À la différence des animaux, « la condition naturelle de l’homme est de ne pas avoir de nature ». Selon Pic de la Mirandole (1463-1494), le créateur a donné à l’homme le libre arbitre pour qu’il puisse se façonner lui-même. Le philosophe Dany Robert Dufour développe cette idée : pour lui, l’être humain, « non fini, à la différence des autres animaux, doit donc se parachever ailleurs que dans la première nature, dans une seconde nature, généralement appelé culture. » (On achève bien les hommes). L’homme est à la recherche perpétuelle d’une image de soi ; il est obligé de se représenter ce qu’il pourrait être. Cette opération passe par le langage, base de toute représentation.

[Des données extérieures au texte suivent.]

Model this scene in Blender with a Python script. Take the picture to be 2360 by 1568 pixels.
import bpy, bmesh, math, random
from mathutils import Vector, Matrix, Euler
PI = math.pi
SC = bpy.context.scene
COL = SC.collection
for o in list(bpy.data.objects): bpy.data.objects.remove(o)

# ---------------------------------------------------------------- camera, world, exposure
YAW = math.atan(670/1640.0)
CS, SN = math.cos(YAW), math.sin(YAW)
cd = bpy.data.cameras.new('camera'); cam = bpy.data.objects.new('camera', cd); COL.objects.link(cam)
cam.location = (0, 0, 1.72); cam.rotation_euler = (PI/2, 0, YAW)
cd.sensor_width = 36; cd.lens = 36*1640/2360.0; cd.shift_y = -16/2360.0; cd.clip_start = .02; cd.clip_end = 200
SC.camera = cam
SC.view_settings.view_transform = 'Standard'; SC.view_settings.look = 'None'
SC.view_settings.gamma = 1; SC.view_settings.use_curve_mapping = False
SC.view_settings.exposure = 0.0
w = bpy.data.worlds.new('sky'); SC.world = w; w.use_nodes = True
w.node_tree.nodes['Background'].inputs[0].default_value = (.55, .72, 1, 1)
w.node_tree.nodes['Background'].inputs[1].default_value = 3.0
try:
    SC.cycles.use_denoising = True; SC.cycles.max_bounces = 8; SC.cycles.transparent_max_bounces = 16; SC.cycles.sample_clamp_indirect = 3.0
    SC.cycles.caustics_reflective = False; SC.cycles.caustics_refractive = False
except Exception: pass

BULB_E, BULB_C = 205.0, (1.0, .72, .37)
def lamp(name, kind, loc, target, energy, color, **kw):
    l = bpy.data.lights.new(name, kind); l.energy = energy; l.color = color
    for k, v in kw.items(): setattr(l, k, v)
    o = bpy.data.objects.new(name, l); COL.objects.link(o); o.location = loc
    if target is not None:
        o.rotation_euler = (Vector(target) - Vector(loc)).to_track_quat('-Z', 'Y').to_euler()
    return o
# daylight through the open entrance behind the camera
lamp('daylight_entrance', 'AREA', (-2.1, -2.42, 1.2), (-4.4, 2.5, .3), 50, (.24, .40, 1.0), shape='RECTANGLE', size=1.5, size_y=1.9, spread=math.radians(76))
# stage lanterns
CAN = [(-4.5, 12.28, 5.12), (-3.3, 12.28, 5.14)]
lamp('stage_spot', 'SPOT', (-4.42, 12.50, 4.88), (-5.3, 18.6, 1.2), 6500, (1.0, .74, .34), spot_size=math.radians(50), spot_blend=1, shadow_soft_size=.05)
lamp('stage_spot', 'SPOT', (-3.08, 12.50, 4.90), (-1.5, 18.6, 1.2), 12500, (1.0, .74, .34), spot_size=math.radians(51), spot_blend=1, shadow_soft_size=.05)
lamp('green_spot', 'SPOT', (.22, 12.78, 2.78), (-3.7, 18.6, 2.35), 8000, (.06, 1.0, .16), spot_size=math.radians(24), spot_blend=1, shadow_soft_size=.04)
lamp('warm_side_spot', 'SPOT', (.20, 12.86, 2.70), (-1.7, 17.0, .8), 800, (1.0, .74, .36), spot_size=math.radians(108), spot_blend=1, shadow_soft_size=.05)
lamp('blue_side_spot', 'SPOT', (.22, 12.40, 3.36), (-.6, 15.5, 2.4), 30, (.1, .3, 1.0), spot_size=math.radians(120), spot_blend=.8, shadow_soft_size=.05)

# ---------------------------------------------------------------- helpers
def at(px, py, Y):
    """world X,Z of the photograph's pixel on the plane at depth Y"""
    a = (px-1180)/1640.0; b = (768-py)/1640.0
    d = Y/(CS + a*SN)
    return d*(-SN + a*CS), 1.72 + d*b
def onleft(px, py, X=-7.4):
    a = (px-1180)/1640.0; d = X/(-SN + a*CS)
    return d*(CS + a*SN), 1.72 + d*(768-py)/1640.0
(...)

Le langage se structure de façon trinitaire :
- d’un côté, le monde extérieur, l’ensemble des objets auxquels les concepts renvoient ;
- de l’autre, l’attelage signifiant-signifié, le signifiant étant le mot lui-même, le signifié le concept qu’il désigne, lui-même recevant sa substance signifiante du référent auquel il est lié dès son origine.
Une flèche à double sens relie le référent à l’attelage signifiant-signifié, pour rappeler que le référent est l’origine et la fin de toute formulation. Cette association des deux termes a pour lieu spécifique la conscience humaine. Le lieu pertinent de ce qu’on appelle le réel se trouve précisément là.
L’homme qui se crée par le langage n’est plus du monde, il en est exilé, mais son corps reste dans le monde. Cet exil est la clé explicative de toute activité.
Le référent de la musique est le corps humain vivant et se sentant vivre
Le langage musical a un fonctionnement spécifique. En musique, les unités les plus fondamentales sont les notes, qui n’ont en tant que telles aucune signification particulière : en effet un la ou un si ne font pas sens par eux-mêmes, dans la mesure où ils ne renvoient à aucun référent externe repérable.
Les notes ne signifient rien en elles-mêmes ; mais les relations que le musicien établit entre elles créent des séquences que nous pouvons mémoriser. Ces séquences renvoient à des rythmes corporels fondamentaux, celui de la marche et celui de la respiration, et mettent en jeu une grammaire corporelle : élan, tension, suspens, détente.
Prémisses d’une nouvelle esthétique possible
Comment dans ces conditions expliquer l’émotion esthétique ressentie à l’audition d’un morceau ?
On peut considérer que le sujet humain est constitué de sept strates (ou étagements) hiérarchisées : le corps, la sensitivité, l’affectivité, le sens symbolique, l’intellection, la spiritualité et le sens éthique. Chaque étage s’appuie sur les précédents et tous les niveaux s’appuient sur la strate corporelle. Une circulation permanente traverse ces diverses couches.
La musique, en mobilisant le « tambour corporel » – souffle, rythme, mouvement – active ces strates comme un ensemble de tambours accordés, produisant ce qu’on appelle l’émotion esthétique : une harmonisation intérieure qui restaure l’unité entre corps et esprit.